Add to the above: it doesn’t matter if your team is in the top flight or in Division 2, they are the team you support, just them, no others

There is MUCH furor, although we wouldn’t get to riots. We save our riots for worthwhile causes, like upsets in college basketball.

Players get paid enough so when the team moves, the players most likely move as well. Either they do that or maintain at least two residences.

I think the former fans of this club would disagree with you. It was a one-off, though.

In the case of United they’d be closer to their fans, at least.

Of course the players move when the team is moved. They also move if they’re traded from one team to another. Don’t players sometimes switch teams over there?

I think it’s a holdover from the 2000 presidential election, what with hanging chads and recounts and whathaveyou. I’ve lived here most of my life and I like it fine. No state income tax, I can wear shorts in November, and you’re never more than an hour’s drive from the beach.

Yes players are sold when the transfer window opens.

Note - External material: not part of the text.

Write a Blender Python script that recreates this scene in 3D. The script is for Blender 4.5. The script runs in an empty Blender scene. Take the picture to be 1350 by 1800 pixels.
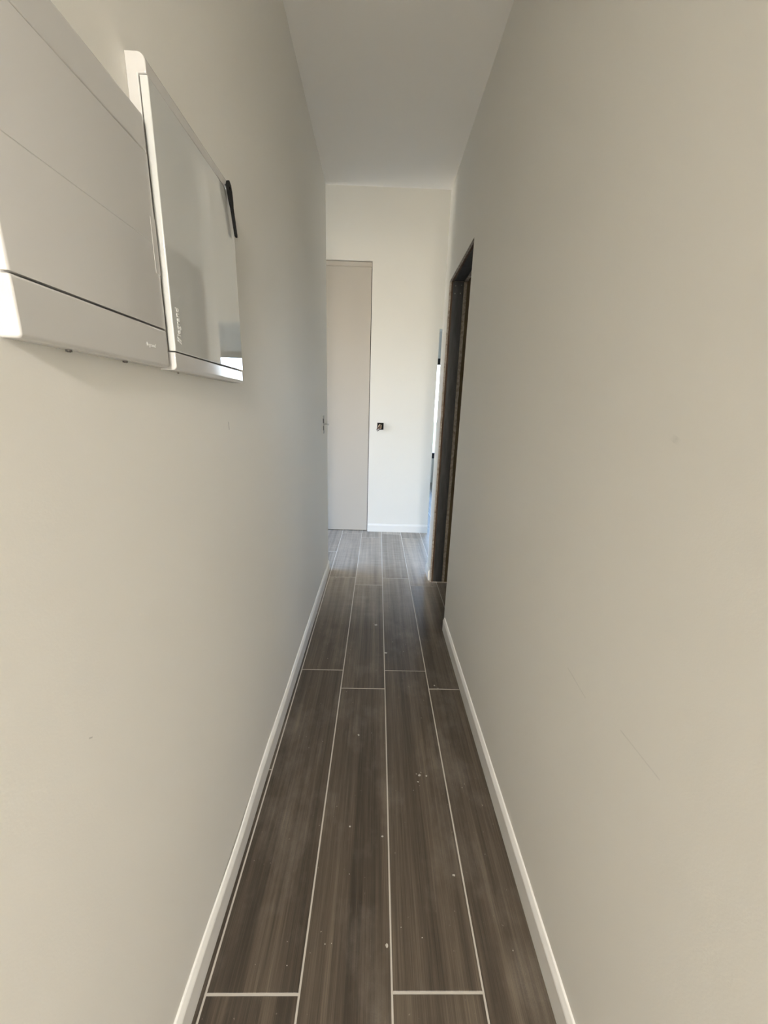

My point was the moving of a whole bunch of players from one location to another.

Usram As a Man City fan I totally agree :smiley:

Most baseball players keep their primary residence in Florida or Texas, where there’s no income tax (they’re paying enough taxes as it is, since they pay income tax in every state they play in) and it’s warm enough to work out during the winter. Some live in Arizona, where there is income tax but it’s still warm enough to work out as well.

Players do typically keep apartments in their home city for homestands, but they generally don’t live in the area year-round.

Teams moving has been more common in football and basketball than in baseball. The Montreal Expos were the first team in almost a quarter-century to move when they headed to Washington to become the Nationals, and that move was because no one in Montreal payed any attention to the Expos.